For many of us, our phones are the first thing we check in the morning and the last thing we see before we go to bed. Up to 60 percent of college students in the U.S. confess to being addicted to their phones, and some of them even admit to feeling agitated when its out of reach, according to a 2014 study from researchers at Baylor University. One 2011 study found that mobile devices inspire what the authors called a “checking habit.” A major driver of cell phone addiction may be the desire to connect socially, according to a 2013 study of college-age users.
Every day in the United States, nine people are killed and 1,153 more are injured in crashes that involve distracted drivers.
And the urge to check our phones doesn’t subside once we get on the road, according to the study authors, who outlined the progression from benign cell phone ownership to dependence. “Owning a cell-phone for purposes of safety, for instance, eventually becomes secondary to sending and receiving text messages or visiting online social networking sites,” the authors wrote, “eventually, the cell-phone user may engage in increasingly dangerous behaviors such as texting while driving.” In fact, a 2012 survey of college students found that the same individuals who habitually check their phones were more likely to report texting while driving.
If smartwatches prove as addictive as their mobile cousins, as the lawsuit alleges, they could be even more dangerous than cell phones. Smartwatches have only been on the market for a short time, so the research is limited, but last month, Wareable reported on a preliminary study from the United Kingdom’s Transport Research Laboratory:
Here’s what we know. TRL states this was not a full-scale study and it has not released any information about which smartwatch was used in the tests. It wasn’t an Apple Watch as reported. The average driver response time after using a smartwatch was 2.52 seconds, higher than the 1.85 seconds after using a smartphone and a lot higher than the 0.9 seconds after talking to a passenger.
In other words, it takes longer for drivers to re-focus on driving after checking their smartwatches than their smartphones, and every second counts when you’re speeding along a road in a 3,000-pound metal box.

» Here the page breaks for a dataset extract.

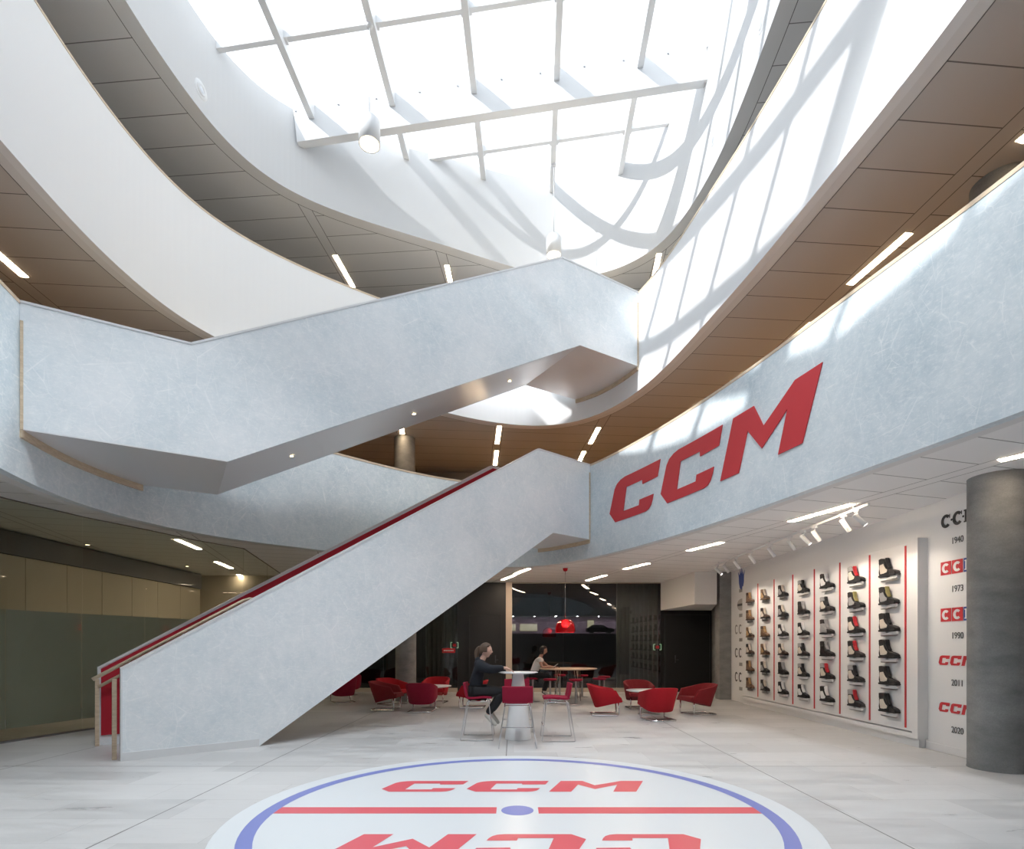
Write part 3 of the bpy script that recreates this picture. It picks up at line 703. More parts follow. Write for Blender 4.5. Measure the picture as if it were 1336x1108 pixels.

So how have anti-texting and driving campaigns fared? Research shows that drivers know operating cell phones and automobiles simultaneously is dangerous; in national surveys, as many as 94 percent of drivers agree texting while driving should be illegal. But, as the National Highway Traffic Safety Administration’s David Strickland said in a press release, “Many drivers see distracted driving as risky when other drivers do it, but do not recognize how their own driving deteriorates.” The latest data show that while drivers are likely well aware of the dangers, right now (if you’re reading this during daylight hours), roughly 660,000 people are using their cell phones on the road—a number that hasn’t changed much since at least 2010. And laws prohibiting texting and driving don’t make much of a difference. A 2011 survey of 7,833 high schoolers found that 39 percent of teens continued to text and drive in states with texting restrictions, only five percent fewer than teens in states without such laws.
New technologies will probably always continue to capture our collective attention. It seems that reminding drivers of the danger inherent to the smartwatch will likely do as much good as reminding drivers that smartphones can be dangerous. But if we can legislate our way to safer roads, there’s a potential technological solution that would not only give us safer roads, but could also make transportation cheaper and more efficient as well: As Susie Cagle wrote for Pacific Standard last month, autonomous buses will be the great transportation innovation of the future.